Conservation

A wet road is no place for wild trout

By Mark Taylor 
 
During her hundreds of days wearing an electrofishing backpack in Pennsylvania, Kathleen Lavelle has searched for trout in just about every kind of stream, from tiny trickles to plunging, boisterous mountain rivers. 

But on a day in August 2019, she experienced something new. 

Lavelle and her crew were shocking fish in a road. 

To be clear, it was a road that had become a stream when the original creek blew out of its banks and followed the proverbial path of least resistance. 

On that warm summer day in 2019, a TU construction team was preparing to re-route the flow back to where it belonged and didn’t want to leave any fish high-and-dry.

TU’s Kathleen Lavelle (upper left) leads an electrofishing crew that collected and moved fish prior to the de-watering of the section of Hammersley Fork that had overtaken a road.

The fish rescuers were busy. 

“I think we moved at least 1,000 fish,” Lavelle said. 
 
Hammersley Fork is a tributary to Kettle Creek, one of the Keystone State’s outdoor gems. It’s a designated Class A trout stream with a mix of wild brook trout and brown trout and attracts good numbers of hardy, skilled anglers from near and far.

The stream is within the Hammersley Wild Area, a 30,253-acre wild area in the Susquehannock State Forest in Potter and Clinton counties. The area actually once had a small logging community, and then in the 1930s was home to a Civilian Conservation Corps camp. 

“The anglers, hikers, hunters and outdoor enthusiasts who have visited or studied maps of Kettle Creek notice the Hammersley Wild Area looming large, public and roadless,” Lavelle said. “To the ones who know Hammersley more personally, well, they probably won’t tell you anything.

“One thing that has been evident over the last few decades, is the lower portion of Hammersley was in need of help.”

Jake Tomlinson, TU’s Pennsylvania Habitat Program manager, said heavy rains contributed to the stream’s re-routing.

“In the 90s and early 2000s, some big tropical storms and hurricane remnants came through the area and started wiping out a bend near the Beech Bottom Trail,” Tomlinson said. “It started to engage the road that was in place to access the old CCC camps. 

“Over time, the road became the main channel.” 

The dry original channel can be seen to the left of the stream as it runs down the eroding road bed.

Fixing the damage had long been a priority for TU and other groups, including the DCNR Susquehannock Forest District, Pennsylvania Fish and Boat Commission and the Kettle Creek Watershed Association. However, legal debates over land ownership between the state and private individuals delayed the project and, because there was not a gate on the “road,” individuals were still using it to access the area.

“Because access to the area was not limited, folks were able to continue driving jeeps, trucks, and off-road vehicles deep into the wild area,” Tomlinson said.  “Over time the rutting caused by this was easily eroded during storm events, continually making things worse”

TU stream restoration specialist Phil Thomas designed the project in partnership with the Kettle Creek Watershed Association. 

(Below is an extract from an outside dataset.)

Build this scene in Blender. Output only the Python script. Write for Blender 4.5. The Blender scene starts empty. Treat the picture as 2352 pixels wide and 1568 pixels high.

“We completed the design and permitting in 2016,” Thomas said. 

A map shows some of the structures added as part of the project.

By 2018 the state had made advances in resolving the land ownership dispute and TU went to work finding funding to complete the project. 

“It was happenstance that we were able to design other projects in the watershed under budget and then worked with our partners to divert funding to this project,” Tomlinson said. “After years of looking at this issue and not being able to do anything about it, the green light came in 2019.”

The key was to re-establish the blown-out stream bend and to divert flow back to the original channel.

As large equipment hummed while Thomas and TU technician Danny Brumbaugh worked to build the channel block, the road began to become de-watered. As the original channel filled with water, revealing fish habitat that was long dry, TU field crew members and volunteers ran with buckets of fish from the road to their new home.

“I think we got 15 different species and more than 1,000 total fish,” Lavelle said. 

A rare tiger trout — a brown trout and brook trout hybrid — was among the fish captured and moved to the original stream channel.

Brook trout were the dominant salmonid, but there were also some nice browns. One of them taped out at 23 inches.

In addition to the diversion, Thomas and his team stabilized eroding banks and enhanced habitat in over a mile of the creek.  

TU’s Phil Thomas works on a modified mud sill structure which serves to stabilize a section of the road which must remain for access.

TU used a combination of constructed permanent structures like root wad revetments and the commonly used chop-and-drop technique, which entails cutting trees that fall into the stream. The 33 structures added will not only improve habitat but will reduce erosion, reducing sedimentation by an estimated 20,000 pounds annually.

TU hosted two site tours in the months immediately after the project to show off the work and to thank their partners. 
 
Lavelle recently returned to the project site, a year after the work was completed. 

Because of groundwater influences, the road channel remains a bit damp in some places, but the stream itself is now back where it belongs.  
 
The flowing section is again filled with trout and other fish, which are back where they belong, too.